山男・山ガールには,山岳をテーマにした画文集などで馴染みが深い作家なのだが,一般にはあまり知られていないかもしれない。ダダイズム思想家の辻潤が父だというと少し「ほぉ」ということになるであろうか。さらに言えば,大杉栄とともに虐殺された婦人解放運動家の伊藤野枝が母だというと大いに「へぇー」と思う人も多いことだろう。それはさて措き。

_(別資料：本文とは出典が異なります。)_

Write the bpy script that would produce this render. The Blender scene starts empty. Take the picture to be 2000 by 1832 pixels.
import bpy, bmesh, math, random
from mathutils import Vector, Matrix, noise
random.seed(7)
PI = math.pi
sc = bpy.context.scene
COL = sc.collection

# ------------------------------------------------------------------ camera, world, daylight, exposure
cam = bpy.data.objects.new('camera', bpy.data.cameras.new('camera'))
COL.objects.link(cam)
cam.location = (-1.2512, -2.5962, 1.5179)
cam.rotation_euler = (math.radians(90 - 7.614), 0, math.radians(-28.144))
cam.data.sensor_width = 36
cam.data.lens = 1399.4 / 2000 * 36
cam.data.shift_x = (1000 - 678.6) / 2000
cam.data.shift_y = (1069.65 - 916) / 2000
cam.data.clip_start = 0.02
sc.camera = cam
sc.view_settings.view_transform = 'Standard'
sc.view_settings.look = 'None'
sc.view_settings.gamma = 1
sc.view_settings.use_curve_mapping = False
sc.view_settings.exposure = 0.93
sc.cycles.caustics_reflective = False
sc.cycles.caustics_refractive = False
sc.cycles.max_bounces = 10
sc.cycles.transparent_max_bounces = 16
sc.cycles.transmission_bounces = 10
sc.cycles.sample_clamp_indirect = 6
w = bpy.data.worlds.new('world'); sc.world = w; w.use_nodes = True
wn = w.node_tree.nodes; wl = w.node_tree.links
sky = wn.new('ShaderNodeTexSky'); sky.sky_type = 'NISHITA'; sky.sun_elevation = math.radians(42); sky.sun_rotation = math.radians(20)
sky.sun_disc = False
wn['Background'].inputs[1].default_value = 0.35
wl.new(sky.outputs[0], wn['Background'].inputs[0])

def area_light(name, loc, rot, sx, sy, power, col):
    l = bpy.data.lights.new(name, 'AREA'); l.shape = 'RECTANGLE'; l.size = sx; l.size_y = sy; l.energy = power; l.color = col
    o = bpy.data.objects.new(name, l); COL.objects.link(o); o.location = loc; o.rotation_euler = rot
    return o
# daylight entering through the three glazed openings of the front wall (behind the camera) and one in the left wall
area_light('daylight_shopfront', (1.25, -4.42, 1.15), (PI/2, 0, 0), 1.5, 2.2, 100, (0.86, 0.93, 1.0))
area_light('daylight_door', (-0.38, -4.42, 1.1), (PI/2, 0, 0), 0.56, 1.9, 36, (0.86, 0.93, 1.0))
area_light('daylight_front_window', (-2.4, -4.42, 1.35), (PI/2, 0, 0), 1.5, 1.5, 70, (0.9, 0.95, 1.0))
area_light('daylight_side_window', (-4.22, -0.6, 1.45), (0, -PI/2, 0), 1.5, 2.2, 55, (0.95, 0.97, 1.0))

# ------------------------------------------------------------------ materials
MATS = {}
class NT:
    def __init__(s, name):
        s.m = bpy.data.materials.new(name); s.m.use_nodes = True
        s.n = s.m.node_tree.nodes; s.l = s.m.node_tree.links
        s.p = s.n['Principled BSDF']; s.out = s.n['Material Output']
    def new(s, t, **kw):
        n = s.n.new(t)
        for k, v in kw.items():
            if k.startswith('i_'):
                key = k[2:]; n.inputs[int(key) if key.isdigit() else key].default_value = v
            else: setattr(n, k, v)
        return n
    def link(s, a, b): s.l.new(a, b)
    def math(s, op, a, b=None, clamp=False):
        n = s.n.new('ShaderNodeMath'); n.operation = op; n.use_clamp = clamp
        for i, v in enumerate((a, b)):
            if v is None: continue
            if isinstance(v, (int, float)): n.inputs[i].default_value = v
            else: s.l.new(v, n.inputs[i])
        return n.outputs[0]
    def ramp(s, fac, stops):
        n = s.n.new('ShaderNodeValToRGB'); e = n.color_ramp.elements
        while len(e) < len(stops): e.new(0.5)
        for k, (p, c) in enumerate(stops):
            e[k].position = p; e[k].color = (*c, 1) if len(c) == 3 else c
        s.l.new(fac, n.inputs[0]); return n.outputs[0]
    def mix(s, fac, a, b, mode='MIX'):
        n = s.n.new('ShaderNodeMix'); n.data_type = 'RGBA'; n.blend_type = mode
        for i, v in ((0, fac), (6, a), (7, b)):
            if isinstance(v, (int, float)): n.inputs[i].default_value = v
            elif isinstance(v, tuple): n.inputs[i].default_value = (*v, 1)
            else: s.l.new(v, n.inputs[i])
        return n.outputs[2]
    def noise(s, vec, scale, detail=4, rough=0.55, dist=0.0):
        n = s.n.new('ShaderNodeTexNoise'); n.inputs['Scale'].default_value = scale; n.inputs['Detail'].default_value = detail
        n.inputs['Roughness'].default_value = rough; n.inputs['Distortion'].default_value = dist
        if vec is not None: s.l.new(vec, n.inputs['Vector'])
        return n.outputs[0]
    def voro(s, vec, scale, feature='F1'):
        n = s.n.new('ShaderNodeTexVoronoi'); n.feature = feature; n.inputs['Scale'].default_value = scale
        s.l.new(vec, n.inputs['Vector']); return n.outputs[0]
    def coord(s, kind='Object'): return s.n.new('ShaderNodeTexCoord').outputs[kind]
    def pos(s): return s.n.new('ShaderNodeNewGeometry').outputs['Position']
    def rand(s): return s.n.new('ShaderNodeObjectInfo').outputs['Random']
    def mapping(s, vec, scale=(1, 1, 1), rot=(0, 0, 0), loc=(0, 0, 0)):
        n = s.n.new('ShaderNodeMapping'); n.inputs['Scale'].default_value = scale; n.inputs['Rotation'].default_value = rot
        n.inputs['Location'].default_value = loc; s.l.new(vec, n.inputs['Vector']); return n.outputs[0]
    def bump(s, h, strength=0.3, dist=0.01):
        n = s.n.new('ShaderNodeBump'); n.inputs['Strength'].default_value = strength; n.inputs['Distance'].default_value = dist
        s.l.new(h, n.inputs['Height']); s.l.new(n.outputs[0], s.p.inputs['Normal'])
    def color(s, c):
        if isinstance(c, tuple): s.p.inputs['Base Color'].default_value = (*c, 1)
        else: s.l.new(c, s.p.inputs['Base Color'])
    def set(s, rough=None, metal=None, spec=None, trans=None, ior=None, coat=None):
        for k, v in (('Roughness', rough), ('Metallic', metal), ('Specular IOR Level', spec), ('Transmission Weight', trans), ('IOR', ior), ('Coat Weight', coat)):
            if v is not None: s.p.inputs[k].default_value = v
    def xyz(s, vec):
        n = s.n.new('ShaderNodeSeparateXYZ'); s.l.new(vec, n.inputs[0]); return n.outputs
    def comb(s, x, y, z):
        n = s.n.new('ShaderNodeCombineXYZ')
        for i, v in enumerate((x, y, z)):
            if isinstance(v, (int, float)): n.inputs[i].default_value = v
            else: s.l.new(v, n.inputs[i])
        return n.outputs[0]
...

辻まことが著した絵本(のようなもの)である「すぎゆくアダモ」という物語がある。薄い本で,外箱ばかりがやたらしっかりしていた印象があるのだが,内容はなんとも深遠なる宇宙というべき味わい深い読み物である。小さなペン画のイラストも辻が描いたもので,飾り気はまったくないのだが妙に愛おしい。ながく絶版だったが,どうやら今年の3月に再版されているようだ。この物語を,伊藤海彦が素晴らしい脚色でラジオドラマ化している。

すぎゆくアダモ
辻まこと:原作,伊藤海彦:脚色,上杉紅童:音楽.
大和定次:効果,坂本好和:技術,大沼悠哉:演出.(NHK東京)
出演:山本学. 演奏:東京リコーダー・コンソート.
初放送:1981-08-09{ステレオ・ドラマ・ファンタジー}, 再放送:1981-11-03.
ステレオ 45分
※当初は日下武史が演じる予定だったらしい.
音楽の上杉紅童もこれまた素晴らしく,ルネッサンス舞曲とパンパイプを使った東欧民族音楽風の懐かしさあふれる曲が心にしみる。
山本學のモノローグがこれまた素晴らしいのだ。三者三様の個性が融合して,聴かせるファンタジーとなっている。

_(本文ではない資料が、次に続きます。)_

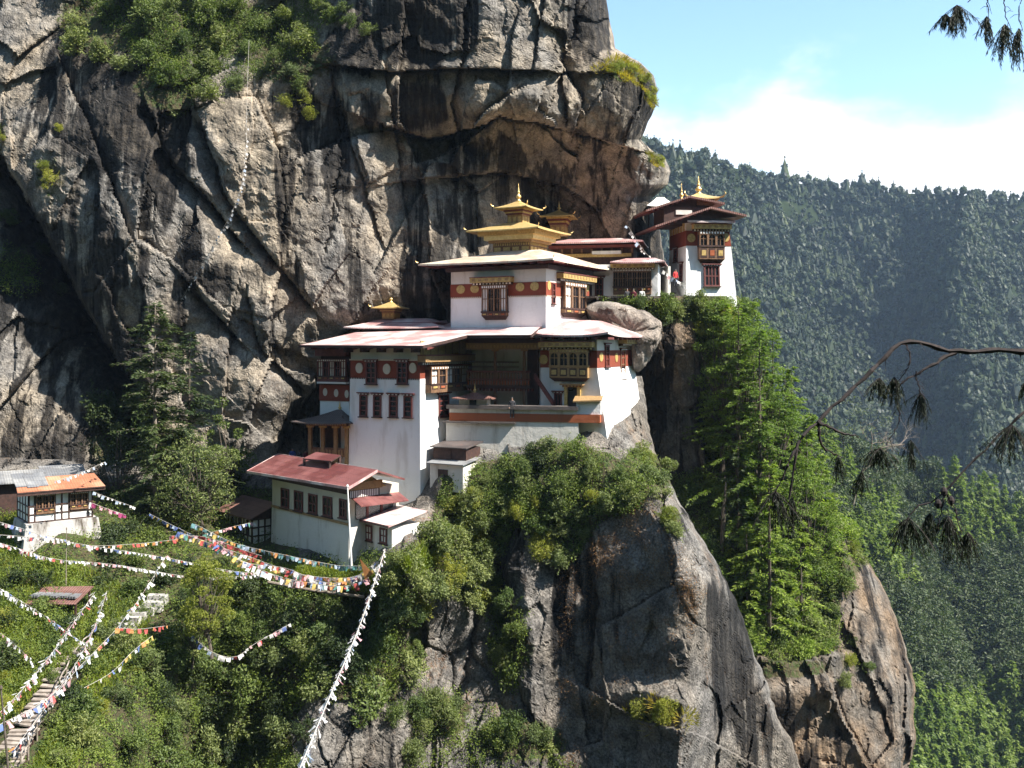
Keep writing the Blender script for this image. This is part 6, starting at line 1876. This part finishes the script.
def curve_pts(pts, n):
    """smooth curve through control points (Catmull-Rom), n samples by length"""
    a = [Vector(p) for p in pts]; a = [a[0] * 2 - a[1]] + a + [a[-1] * 2 - a[-2]]
    res = []
    for k in range(1, len(a) - 2):
        p0, p1, p2, p3 = a[k - 1:k + 3]
        for j in range(24):
            t = j / 24
            res.append(.5 * ((2 * p1) + (p2 - p0) * t + (2 * p0 - 5 * p1 + 4 * p2 - p3) * t * t + (3 * p1 - p0 - 3 * p2 + p3) * t ** 3))
    res.append(a[-2])
    L = [0]
    for k in range(1, len(res)): L.append(L[-1] + (res[k] - res[k - 1]).length)
    s = np.linspace(0, L[-1], n); arr = np.array(res)
    return np.stack([np.interp(s, L, arr[:, i]) for i in range(3)], -1), L[-1]
def flags(label, pts, colors, size=.3, gap=1.1, rope=.012, start=0.0, wild=.5, group='strings of prayer flags', hang=1.0):
    P3 = [P(*q) for q in pts]
    _, Ln = curve_pts(P3, 10)
    n = max(4, int(Ln / (size * gap)))
    C, _ = curve_pts(P3, n)
    root = empty('prayer_flags', Vector(C[0]), label, 'prayer flags', group)
    mb = MB(); cc, _ = curve_pts(P3, max(12, n // 2)); mb.tube([Vector(c) - Vector(C[0]) for c in cc], rope, M['rope'], 4); mb.build('rope', root)
    sel = list(range(int(start * n), n))
    near = sorted(sel, key=lambda k: C[k][1])[:100]
    rest = []
    for k in sel:
        t = Vector(C[min(k + 1, n - 1)] - C[max(k - 1, 0)]); yaw = math.atan2(t.y, t.x)
        if random.random() < .10: continue
        s = size * random.uniform(.55, 1.2)
        col = random.choice(colors); v = random.randrange(4)
        tilt = random.uniform(-wild, wild)
        rot = Matrix.Rotation(yaw + random.uniform(-.4, .4), 4, 'Z') @ Matrix.Rotation(-math.atan2(t.z, math.hypot(t.x, t.y)) * .8, 4, 'Y') @ Matrix.Rotation(tilt, 4, 'X')
        off = Vector((random.uniform(-.12, .12), random.uniform(-.1, .1), random.uniform(-.06, .03))) * (size / .27)
        mtx = Matrix.Translation(Vector(C[k] - C[0]) + off) @ rot @ Matrix.Diagonal((s, s, s * hang * random.uniform(.8, 1.2), 1))
        if k in near:
            o = link('flag', flag_mesh(col, v), root); o.matrix_local = mtx
        else: rest.append((col, v, mtx))
    if rest:
        mb = MB()
        for col, v, mtx in rest:
            me = flag_mesh(col, v)
            for q in me.polygons: mb.poly([mtx @ me.vertices[i].co for i in q.vertices], CL[col])
        mb.build('flag_run', root, rn=False)['kind'] = 'stuff'
    return root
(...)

自分の音楽プレイヤーには二十タイトルほどのラジオドラマが入れてあり,聴くたびにどんどん入れ替えてゆくのだが,この「すぎゆくアダモ」だけはいつでも聴けるように入れたままにしてあるのだ。心がすさんでしまいそうになったら,ぼんやりした少年アダモが川を鮭のようにさかのぼって進むというこの物語を聴いて,自分の心も浄化しているのである。
舞台は「イスミ川」となっていて,そうなると当然千葉県夷隅郡夷隅川ということになるであろう。このラジオドラマが放送されてから数年後,新聞の片隅に小さな記事を見つけた。夷隅川に鮭が登ったというのである。これはもはや予見されていたこととしか思えない。辻まことは,山の匂いに鮭の遡上を予感したのであろうか。なかなか感慨深いものがある。